Alex Power Equipment is Rural Lifestyle Dealer's 2019 Dealership of the Year in the single-story category. Here's an excerpt from the feature in the fall issue about the dealership's aftermarket philosophy.

Alex Power Equipment's dealership’s motto is “We treat customers the way we want to be treated,” and those words are the highest priority for the staff. To ensure they meet those expectations, they pay attention to shop efficiency and parts inventory. In the shop, Tom Townsend, service manager, says they aim for 80% efficiency, but adds that troubleshooting today’s equipment can make that more difficult to achieve. This summer, the shop was particularly busy and didn’t experience any down periods. And, it doesn’t matter if it’s a homeowner or a contractor, the same urgency is put on getting the job done.

“Any repairs you’re dealing with are critical to that person. You try to get it done in a timely manner,” he says.

In the parts department, Dave Deakins, parts manager, says, for the most part, they follow the rule that if you don’t sell it 3 times in a year, you shouldn’t have it in the bin. “But, there are things we stock just because we know we might sell them one consecutive year for every year for the last 5 years.
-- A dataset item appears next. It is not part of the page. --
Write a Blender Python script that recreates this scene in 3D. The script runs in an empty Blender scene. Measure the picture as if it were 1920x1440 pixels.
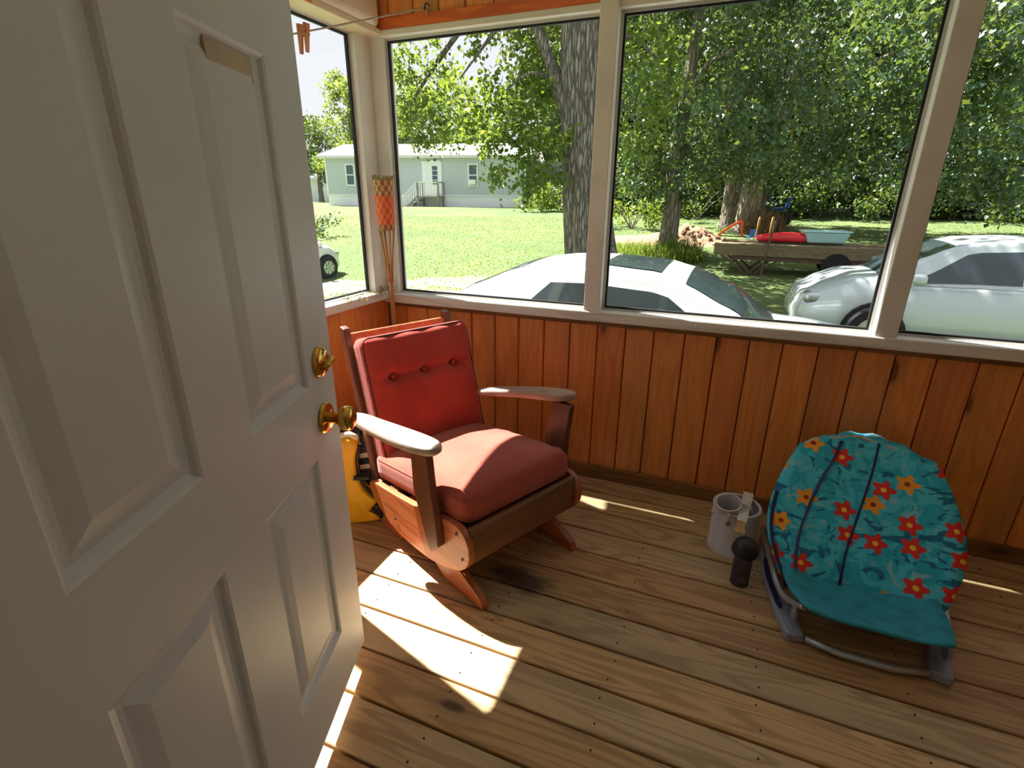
import bpy, bmesh, math, random
import numpy as np
from mathutils import Vector, Matrix, Euler
R = math.radians
PI = math.pi
random.seed(7)
sc = bpy.context.scene
COL = sc.collection

# ------------------------------------------------------------------ camera
CAM_H = 1.40
YAW, PITCH, ROLL, FPX = -0.388090725, -0.349895051, 0.00786175726, 969.99
cam_d = bpy.data.cameras.new('camera')
cam = bpy.data.objects.new('camera', cam_d)
COL.objects.link(cam)
cam_d.sensor_fit = 'HORIZONTAL'
cam_d.sensor_width = 36.0
cam_d.lens = 36.0 * FPX / 1920.0
cam_d.clip_start = 0.02
cam_d.clip_end = 400
_f = Vector((math.sin(YAW) * math.cos(PITCH), math.cos(YAW) * math.cos(PITCH), math.sin(PITCH)))
_r = Vector((math.cos(YAW), -math.sin(YAW), 0))
_u = _r.cross(_f)
_r2 = _r * math.cos(ROLL) + _u * math.sin(ROLL)
_u2 = -_r * math.sin(ROLL) + _u * math.cos(ROLL)
cam.matrix_world = Matrix(((_r2.x, _u2.x, -_f.x, 0), (_r2.y, _u2.y, -_f.y, 0), (_r2.z, _u2.z, -_f.z, CAM_H), (0, 0, 0, 1)))
sc.camera = cam

# ------------------------------------------------------------------ world, sun, exposure
SUN_DIR = Vector((0.63, -0.185, -1.0)).normalized()
SUN_E = 18.0
SKY_S = 0.84
w = bpy.data.worlds.new('world')
sc.world = w
w.use_nodes = True
nt = w.node_tree
nt.nodes.clear()
wo = nt.nodes.new('ShaderNodeOutputWorld')
bg = nt.nodes.new('ShaderNodeBackground')
tc = nt.nodes.new('ShaderNodeTexCoord')
sp = nt.nodes.new('ShaderNodeSeparateXYZ')
cr = nt.nodes.new('ShaderNodeValToRGB')
cr.color_ramp.elements[0].position = 0.0
cr.color_ramp.elements[0].color = (0.80, 0.80, 0.83, 1)
cr.color_ramp.elements[1].position = 0.8
cr.color_ramp.elements[1].color = (0.70, 0.76, 0.86, 1)
nt.links.new(tc.outputs['Generated'], sp.inputs[0])
nt.links.new(sp.outputs['Z'], cr.inputs[0])
nt.links.new(cr.outputs[0], bg.inputs['Color'])
bg.inputs['Strength'].default_value = SKY_S
nt.links.new(bg.outputs[0], wo.inputs[0])
sun_d = bpy.data.lights.new('sun', 'SUN')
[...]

That’s something you need and when it’s down it causes major problems [for the customer],” he says. “And then there are small dollar items, things that maybe don’t turn as fast, but you have to balance that out to what it costs to run the shop, too.” 

The parts department aims to run at a 35% profit margin, and Alex Power’s absorption rate in 2018 was 93%. 

One of the biggest challenges for the parts department is vendor supply fill rates because of the amount of equipment they have out in the market from their years of selling. “For example, years ago you might have had one tractor that was good for 15, 20 years, and a lot of the parts were the same. Now, all the changes that the manufacturers do in the computer systems makes it complicated,” Deakins says. 

Another challenge Deakins said dealerships may experience, is finding the right fit when hiring for the parts department. He needs someone with a desire to work on computers and has critical thinking skills and can think outside the box. “I remember the guy who trained me, Jack, years ago. He said it takes 3-5 years to develop a parts person in this business. I would say that’s true. It takes 3 years for a good person to be able to know what’s going on enough to be able to take over,” he says.